> _Written exercise_: Every record that follows should be printed verbatim.

A run of records:
++++++++++

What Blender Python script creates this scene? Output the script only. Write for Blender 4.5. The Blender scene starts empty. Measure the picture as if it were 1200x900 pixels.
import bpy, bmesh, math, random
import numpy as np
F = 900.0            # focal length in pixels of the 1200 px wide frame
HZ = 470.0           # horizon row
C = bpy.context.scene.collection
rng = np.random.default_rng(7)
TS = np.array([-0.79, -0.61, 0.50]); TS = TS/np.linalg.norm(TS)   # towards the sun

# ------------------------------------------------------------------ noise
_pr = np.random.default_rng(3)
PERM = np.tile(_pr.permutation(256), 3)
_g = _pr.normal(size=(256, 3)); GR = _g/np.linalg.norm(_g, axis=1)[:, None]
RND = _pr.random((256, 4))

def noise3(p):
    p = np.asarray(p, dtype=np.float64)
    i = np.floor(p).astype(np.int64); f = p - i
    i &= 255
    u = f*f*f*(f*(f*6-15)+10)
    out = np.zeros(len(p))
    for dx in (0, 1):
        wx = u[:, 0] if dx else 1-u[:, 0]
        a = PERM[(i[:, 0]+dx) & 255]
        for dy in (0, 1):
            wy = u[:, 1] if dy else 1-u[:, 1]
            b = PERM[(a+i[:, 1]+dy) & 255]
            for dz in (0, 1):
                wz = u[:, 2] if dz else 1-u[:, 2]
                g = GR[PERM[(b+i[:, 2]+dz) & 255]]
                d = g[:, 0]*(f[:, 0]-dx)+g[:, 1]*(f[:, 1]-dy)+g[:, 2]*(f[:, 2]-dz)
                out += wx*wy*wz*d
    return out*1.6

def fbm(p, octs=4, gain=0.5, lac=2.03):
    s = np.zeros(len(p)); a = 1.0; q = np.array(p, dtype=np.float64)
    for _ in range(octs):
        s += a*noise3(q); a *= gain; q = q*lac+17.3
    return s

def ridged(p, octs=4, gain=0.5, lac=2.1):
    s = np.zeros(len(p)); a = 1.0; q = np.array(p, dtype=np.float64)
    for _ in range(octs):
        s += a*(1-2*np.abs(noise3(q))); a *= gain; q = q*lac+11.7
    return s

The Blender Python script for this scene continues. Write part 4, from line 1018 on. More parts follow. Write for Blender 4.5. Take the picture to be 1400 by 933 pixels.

++++++++++

> _Right answer_:
What Blender Python script creates this scene? Output the script only. Write for Blender 4.5. The Blender scene starts empty. Measure the picture as if it were 1200x900 pixels.
import bpy, bmesh, math, random
import numpy as np
F = 900.0            # focal length in pixels of the 1200 px wide frame
HZ = 470.0           # horizon row
C = bpy.context.scene.collection
rng = np.random.default_rng(7)
TS = np.array([-0.79, -0.61, 0.50]); TS = TS/np.linalg.norm(TS)   # towards the sun

# ------------------------------------------------------------------ noise
_pr = np.random.default_rng(3)
PERM = np.tile(_pr.permutation(256), 3)
_g = _pr.normal(size=(256, 3)); GR = _g/np.linalg.norm(_g, axis=1)[:, None]
RND = _pr.random((256, 4))

def noise3(p):
    p = np.asarray(p, dtype=np.float64)
    i = np.floor(p).astype(np.int64); f = p - i
    i &= 255
    u = f*f*f*(f*(f*6-15)+10)
    out = np.zeros(len(p))
    for dx in (0, 1):
        wx = u[:, 0] if dx else 1-u[:, 0]
        a = PERM[(i[:, 0]+dx) & 255]
        for dy in (0, 1):
            wy = u[:, 1] if dy else 1-u[:, 1]
            b = PERM[(a+i[:, 1]+dy) & 255]
            for dz in (0, 1):
                wz = u[:, 2] if dz else 1-u[:, 2]
                g = GR[PERM[(b+i[:, 2]+dz) & 255]]
                d = g[:, 0]*(f[:, 0]-dx)+g[:, 1]*(f[:, 1]-dy)+g[:, 2]*(f[:, 2]-dz)
                out += wx*wy*wz*d
    return out*1.6

def fbm(p, octs=4, gain=0.5, lac=2.03):
    s = np.zeros(len(p)); a = 1.0; q = np.array(p, dtype=np.float64)
    for _ in range(octs):
        s += a*noise3(q); a *= gain; q = q*lac+17.3
    return s

def ridged(p, octs=4, gain=0.5, lac=2.1):
    s = np.zeros(len(p)); a = 1.0; q = np.array(p, dtype=np.float64)
    for _ in range(octs):
        s += a*(1-2*np.abs(noise3(q))); a *= gain; q = q*lac+11.7
    return s

The Blender Python script for this scene continues. Write part 4, from line 1018 on. More parts follow. Write for Blender 4.5. Take the picture to be 1400 by 933 pixels.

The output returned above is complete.